Maybe it all works out in the end due to the sheer talent (and tanking), but I feel that type of process fails more often than it works. The notion that you can simply hand big minutes to young players and expect them to properly develop is silly.
Too bad the kid is as bright as a rusted spade…
From their diet to their off court choices that bookended their season… Lot’s of blockheaded moments…
It just sounds like you are giving the synopsis of a random 90s family sitcom
That the NBA for ya… Drama and laughs… lol
You can take issue with the preseason slur (I did) and the chair-throwing incident, but I take exception to the narrative that he’s dumb. His self-awareness and ability to learn from mistakes have been remarkable to this point in his career.
I think people watch clips of him saying goofy stuff and forget that he’s 21. He’s going to say goofy stuff. It makes you lose sight of the way he’s become the emotional leader of the team in three seasons, despite turmoil at head coach, front office, ownership, and starting point guard/veteran leaders (3x). So, I’m confident that he’ll learn from the poor choices to bookend this season, as you say. Also, not going to tolerate someone on the internet calling out an elite athlete for their diet.
He’s been told to clean up his diet many times and still eats like a drunk guy at 5am…
He’s dumb… Has a chance to improve themselves but until they show it they are very fitting of being labelled as dumb…
“he’s been told to clean up his diet many times” – by who?? KAT? KAT missed 53 games this year and Ant’s missed 23 in three years, so this doesn’t carry much weight.
“and still eats like a drunk guy at 5am…” – again, what? Dude, he’s 21. And he’s an elite athlete amongst elite athletes. You’re some schmuck on the internet.
“Has a chance to improve themselves but until they show it they are very fitting of being labelled as dumb…” – you’re doing that thing where you de-humanize athletes and it’s telling by you using “they” to generalize Ant into an amorphous population of people that you think we shouldn’t respect. Tell you what, I’ll give you a handful of examples of Ant recognizing an issue and then adjusting based on it.

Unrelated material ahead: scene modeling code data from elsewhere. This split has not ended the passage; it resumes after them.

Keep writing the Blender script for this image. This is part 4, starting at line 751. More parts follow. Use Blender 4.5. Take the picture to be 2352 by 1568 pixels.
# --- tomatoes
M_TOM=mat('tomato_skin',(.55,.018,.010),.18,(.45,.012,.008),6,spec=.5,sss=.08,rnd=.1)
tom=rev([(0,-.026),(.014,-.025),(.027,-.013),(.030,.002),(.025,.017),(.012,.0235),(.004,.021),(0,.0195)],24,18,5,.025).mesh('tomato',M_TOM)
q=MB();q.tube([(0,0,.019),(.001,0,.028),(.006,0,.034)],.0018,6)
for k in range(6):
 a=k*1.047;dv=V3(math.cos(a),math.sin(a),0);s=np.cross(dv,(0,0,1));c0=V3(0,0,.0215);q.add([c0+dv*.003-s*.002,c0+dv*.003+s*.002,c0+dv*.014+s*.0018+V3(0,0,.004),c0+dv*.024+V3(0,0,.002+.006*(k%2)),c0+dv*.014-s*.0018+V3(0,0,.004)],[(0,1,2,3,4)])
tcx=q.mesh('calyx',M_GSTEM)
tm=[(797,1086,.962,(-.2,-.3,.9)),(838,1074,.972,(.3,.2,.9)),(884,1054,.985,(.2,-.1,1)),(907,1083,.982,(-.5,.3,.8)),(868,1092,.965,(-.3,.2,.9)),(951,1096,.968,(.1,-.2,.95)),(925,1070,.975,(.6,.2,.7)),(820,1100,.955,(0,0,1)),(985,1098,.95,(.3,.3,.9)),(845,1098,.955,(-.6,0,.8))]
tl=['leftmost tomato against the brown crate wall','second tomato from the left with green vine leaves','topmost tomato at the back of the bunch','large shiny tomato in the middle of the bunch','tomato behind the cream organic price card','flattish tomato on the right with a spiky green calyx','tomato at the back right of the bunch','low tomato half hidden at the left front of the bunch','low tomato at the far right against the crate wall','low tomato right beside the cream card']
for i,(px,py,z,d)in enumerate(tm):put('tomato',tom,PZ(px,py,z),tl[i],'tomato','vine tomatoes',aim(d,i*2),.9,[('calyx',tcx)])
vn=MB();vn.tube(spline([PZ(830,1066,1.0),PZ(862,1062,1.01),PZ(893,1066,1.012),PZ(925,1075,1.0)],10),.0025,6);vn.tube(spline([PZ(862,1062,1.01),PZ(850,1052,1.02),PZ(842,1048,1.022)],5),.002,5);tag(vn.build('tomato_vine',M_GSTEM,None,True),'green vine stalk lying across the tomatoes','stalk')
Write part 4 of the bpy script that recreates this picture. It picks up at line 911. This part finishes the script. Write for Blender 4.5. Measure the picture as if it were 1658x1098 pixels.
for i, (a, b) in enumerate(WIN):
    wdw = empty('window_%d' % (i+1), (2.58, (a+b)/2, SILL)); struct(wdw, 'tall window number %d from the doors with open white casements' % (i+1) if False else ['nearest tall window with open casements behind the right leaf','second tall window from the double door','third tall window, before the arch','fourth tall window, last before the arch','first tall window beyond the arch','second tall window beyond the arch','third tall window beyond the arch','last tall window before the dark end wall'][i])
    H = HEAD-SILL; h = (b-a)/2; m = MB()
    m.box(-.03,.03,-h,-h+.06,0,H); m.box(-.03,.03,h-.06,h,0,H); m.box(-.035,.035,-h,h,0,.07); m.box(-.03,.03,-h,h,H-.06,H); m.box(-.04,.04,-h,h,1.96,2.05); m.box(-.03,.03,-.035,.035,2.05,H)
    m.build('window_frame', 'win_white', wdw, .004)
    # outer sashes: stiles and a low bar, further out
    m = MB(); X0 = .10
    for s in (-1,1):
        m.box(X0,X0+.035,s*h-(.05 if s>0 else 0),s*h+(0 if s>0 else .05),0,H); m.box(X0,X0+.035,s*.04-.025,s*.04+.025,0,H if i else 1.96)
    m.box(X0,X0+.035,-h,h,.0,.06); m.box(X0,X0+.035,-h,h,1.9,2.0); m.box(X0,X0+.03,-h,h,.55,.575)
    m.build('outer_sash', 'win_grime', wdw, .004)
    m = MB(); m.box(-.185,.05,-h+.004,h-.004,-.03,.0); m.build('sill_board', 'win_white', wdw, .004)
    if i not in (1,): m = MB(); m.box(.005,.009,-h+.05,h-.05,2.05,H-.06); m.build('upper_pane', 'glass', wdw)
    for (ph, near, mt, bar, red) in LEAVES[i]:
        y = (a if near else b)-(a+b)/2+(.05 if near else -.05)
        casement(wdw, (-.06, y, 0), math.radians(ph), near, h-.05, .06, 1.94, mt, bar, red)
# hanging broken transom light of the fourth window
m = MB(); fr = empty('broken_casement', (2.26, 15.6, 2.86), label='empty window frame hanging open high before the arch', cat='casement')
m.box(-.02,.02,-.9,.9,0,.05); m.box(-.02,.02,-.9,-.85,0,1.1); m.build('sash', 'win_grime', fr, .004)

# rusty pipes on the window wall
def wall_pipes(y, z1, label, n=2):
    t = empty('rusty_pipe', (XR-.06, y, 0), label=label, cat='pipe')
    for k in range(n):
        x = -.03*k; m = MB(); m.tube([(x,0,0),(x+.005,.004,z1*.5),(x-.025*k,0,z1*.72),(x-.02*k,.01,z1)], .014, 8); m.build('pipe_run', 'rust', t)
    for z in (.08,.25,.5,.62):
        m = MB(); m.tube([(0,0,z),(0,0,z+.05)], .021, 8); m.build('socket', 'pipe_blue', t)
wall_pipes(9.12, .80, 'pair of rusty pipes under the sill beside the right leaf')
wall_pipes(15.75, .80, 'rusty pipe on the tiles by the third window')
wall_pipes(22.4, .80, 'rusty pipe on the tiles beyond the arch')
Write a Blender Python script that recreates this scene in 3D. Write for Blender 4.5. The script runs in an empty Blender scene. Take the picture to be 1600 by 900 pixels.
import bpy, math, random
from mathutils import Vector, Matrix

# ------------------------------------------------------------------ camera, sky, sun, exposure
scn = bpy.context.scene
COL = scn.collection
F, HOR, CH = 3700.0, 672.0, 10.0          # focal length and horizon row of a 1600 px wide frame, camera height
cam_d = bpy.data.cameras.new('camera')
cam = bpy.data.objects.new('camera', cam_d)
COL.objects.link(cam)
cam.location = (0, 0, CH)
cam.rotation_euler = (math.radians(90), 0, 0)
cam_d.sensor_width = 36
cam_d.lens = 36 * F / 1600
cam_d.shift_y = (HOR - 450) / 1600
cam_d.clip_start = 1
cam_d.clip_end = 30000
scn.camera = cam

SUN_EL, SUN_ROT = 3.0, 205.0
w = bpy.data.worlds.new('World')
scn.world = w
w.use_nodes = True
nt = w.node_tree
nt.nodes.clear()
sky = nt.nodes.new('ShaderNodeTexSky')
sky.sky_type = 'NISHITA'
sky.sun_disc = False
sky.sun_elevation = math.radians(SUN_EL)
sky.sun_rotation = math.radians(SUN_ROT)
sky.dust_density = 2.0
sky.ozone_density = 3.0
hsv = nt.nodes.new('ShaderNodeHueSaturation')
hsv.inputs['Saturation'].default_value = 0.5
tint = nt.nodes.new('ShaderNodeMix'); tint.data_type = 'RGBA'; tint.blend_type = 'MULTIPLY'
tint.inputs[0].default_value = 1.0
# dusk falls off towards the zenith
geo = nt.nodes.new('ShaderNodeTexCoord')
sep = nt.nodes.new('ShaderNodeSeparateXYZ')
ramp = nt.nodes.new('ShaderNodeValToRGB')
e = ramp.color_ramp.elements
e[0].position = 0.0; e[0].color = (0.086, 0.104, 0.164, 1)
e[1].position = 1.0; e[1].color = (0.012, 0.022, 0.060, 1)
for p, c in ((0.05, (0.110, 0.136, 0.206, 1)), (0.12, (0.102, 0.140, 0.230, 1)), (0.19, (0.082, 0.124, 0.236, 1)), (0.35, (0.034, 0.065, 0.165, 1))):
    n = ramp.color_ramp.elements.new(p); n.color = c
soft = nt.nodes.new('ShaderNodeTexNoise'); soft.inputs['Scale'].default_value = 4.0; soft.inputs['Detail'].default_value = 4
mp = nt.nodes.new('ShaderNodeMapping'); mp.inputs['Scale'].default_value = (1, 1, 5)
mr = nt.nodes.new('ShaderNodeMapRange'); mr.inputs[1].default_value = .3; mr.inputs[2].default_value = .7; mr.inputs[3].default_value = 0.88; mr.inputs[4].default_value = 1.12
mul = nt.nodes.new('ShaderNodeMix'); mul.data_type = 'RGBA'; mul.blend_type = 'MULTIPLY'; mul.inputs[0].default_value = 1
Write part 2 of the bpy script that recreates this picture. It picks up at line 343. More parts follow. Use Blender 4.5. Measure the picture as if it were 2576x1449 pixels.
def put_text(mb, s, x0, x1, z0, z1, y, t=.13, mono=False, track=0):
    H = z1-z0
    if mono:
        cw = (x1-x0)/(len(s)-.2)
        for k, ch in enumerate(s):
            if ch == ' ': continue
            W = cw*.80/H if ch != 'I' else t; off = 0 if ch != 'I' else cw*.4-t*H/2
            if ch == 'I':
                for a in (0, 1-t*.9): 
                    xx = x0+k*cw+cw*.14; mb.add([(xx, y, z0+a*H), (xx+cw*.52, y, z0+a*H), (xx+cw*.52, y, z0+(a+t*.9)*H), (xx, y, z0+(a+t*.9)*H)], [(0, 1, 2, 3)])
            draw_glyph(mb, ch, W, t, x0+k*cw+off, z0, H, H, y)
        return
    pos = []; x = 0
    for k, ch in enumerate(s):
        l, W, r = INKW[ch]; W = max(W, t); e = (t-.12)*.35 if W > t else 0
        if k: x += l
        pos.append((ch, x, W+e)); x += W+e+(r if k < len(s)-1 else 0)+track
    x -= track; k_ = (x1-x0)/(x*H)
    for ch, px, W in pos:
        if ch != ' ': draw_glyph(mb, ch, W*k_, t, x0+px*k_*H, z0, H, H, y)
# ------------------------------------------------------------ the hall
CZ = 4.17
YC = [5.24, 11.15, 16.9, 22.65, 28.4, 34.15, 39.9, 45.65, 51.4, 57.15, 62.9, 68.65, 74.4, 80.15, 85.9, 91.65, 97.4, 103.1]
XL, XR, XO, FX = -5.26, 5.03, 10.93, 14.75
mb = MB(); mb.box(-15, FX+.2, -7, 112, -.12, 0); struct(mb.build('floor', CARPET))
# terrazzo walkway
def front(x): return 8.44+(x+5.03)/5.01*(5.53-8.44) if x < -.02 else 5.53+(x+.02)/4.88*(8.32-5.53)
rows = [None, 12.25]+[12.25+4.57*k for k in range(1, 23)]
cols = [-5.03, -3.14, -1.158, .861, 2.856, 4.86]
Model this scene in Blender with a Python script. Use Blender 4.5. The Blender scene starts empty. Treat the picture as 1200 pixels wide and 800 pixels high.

That is intelligence even if you don’t want to recognize it.
1.link to nbcsports.com
2.link to theathletic.com
Unless you come back with any real examples or non-dog-whistle arguments, I’ve done my work and am done here. You’re just saying shit for the sake of seeing your words on the internet.
Shouldn’t Minnesota have been able to figure out 1 year ago to build the team around Anthony Edwards????
They made the Gobert trade thinking they were erecting this incredible twin towers set.
Now they have very few assets left to reshape the team correctly … and Gobert is now 1 year older and fading.